今日の「laïcité(ライシテ)」をベースとした宗教的着衣の禁止問題は女性解放運動とも結びついています。

「アバヤ」や「ブルカ」の着用を義務付けられた女性たちは、イスラム主義やイスラム男性からの束縛を受けており、その非差別的な待遇から開放すべきであるというフェミニズムと結びついています。

ところが一方で、「アバヤ」や「ブルカ」を着用する文化はイスラム社会に根付いた習慣であり、肌を見せることに対し抵抗のある女性も多く、実際にかなりの割合の女性が自らの意思で身につけているという主張も存在します。

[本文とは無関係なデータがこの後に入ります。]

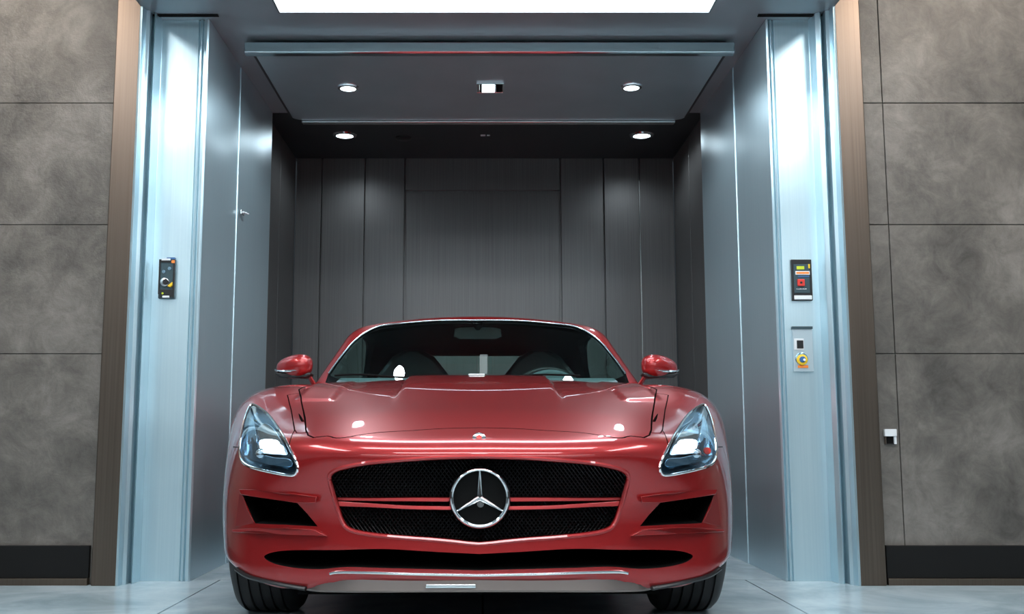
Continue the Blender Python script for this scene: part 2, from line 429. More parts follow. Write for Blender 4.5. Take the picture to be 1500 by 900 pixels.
p = at_z(591, 202, ZC); bm = bmesh.new(); lathe(bm, [(.062, 0), (.060, -.008), (.04, -.016), (.0001, -.018)], 'Z', seg=28)
o = mk('ceiling_speaker', bm, M['black'], smooth=40); o.location = p
tag(o, 'black oval ceiling grille in the dark rear ceiling of the lift', 'speaker')
p = at_z(711, 198, ZC); bm = bmesh.new(); box(bm, -.035, .0, -.012, .012, -.006, 0); box(bm, .012, .034, -.008, .008, -.006, 0)
o = mk('ceiling_sensor', bm, M['white'], bevel=.001); o.location = p
tag(o, 'tiny white sensor in the middle of the dark rear lift ceiling', 'sensor')

# ---- control boxes
def plate(name, px0, py0, px1, py1, Y, label, cat='control panel'):
    a = at_y(px0, py1, Y); b = at_y(px1, py0, Y)
    t = empty(name, ((a.x + b.x) / 2, Y, (a.z + b.z) / 2)); tag(t, label, cat)
    return t, (b.x - a.x), (b.z - a.z)
def sub(t, w, h, name, u0, v0, u1, v1, y0, y1, m, bev=.001):      # u,v from the top left in 0..1
    bm = bmesh.new(); box(bm, -w/2 + u0*w, -w/2 + u1*w, y0, y1, h/2 - v1*h, h/2 - v0*h); return mk(name, bm, m, t, bevel=bev)
def knob(t, w, h, name, u, v, r, y0, y1, m):
    bm = bmesh.new(); lathe(bm, [(r, y0), (r, y1 + .002), (r * .85, y1), (.0001, y1)], 'Y', (-w/2 + u*w, 0, h/2 - v*h), 24); return mk(name, bm, m, t, 40)
t, w, h = plate('control_box', 233, 380, 259, 438, YF, 'black key switch box with yellow handle on the left steel jamb')
sub(t, w, h, 'housing', 0, 0.02, 1, 1, -.018, 0, M['slate'], .003)
sub(t, w, h, 'side_cover', 0, .06, .1, .9, -.022, -.017, M['black']); sub(t, w, h, 'side_cover', .88, .06, 1, .98, -.022, -.017, M['black'])
sub(t, w, h, 'top_cover', .0, .02, 1, .1, -.022, -.017, M['black']); sub(t, w, h, 'bottom_cover', .1, .78, .88, .97, -.024, -.017, M['black'])
sub(t, w, h, 'label_plate', .15, 0, .7, .05, -.024, -.021, M['white']); sub(t, w, h, 'clip', .45, -.03, .95, .03, -.02, -.002, M['bluep'])
sub(t, w, h, 'orange_button', .78, .05, .97, .12, -.027, -.021, M['orange'])
knob(t, w, h, 'round_button', .65, .25, .010, -.017, -.021, M['bezel']); knob(t, w, h, 'round_button', .3, .33, .010, -.017, -.021, M['bezel'])
knob(t, w, h, 'key_switch', .42, .6, .020, -.017, -.032, M['satin']); knob(t, w, h, 'key_barrel', .5, .6, .014, -.031, -.036, M['black'])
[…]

こうしてみると、イスラムという宗教だけでなく、そこに付随する文化的な習慣習俗がフランスの伝統的価値観である「laïcité(ライシテ)」とフェミニズムと結びついて宗教対立が起こっていることが分かります。

他人事ではない

現時点ではフランスとイスラムの問題は対岸の火事ですが、日本も早晩そうしたことを言えなくなる可能性はあります。

近年は在留外国人との摩擦が問題化する場面も増えています。

ここ最近で言えば、埼玉県川口市のクルド人問題などはその良い例でしょう。

良くも悪くも日本には宗教を排除する「laïcité(ライシテ)」という概念は存在しません。

その中で外国人をどの程度まで受け入れ、どのように共生するのかという問題はより身近になっていくでしょう。

フランスを良き先例として学びを深めたいところです。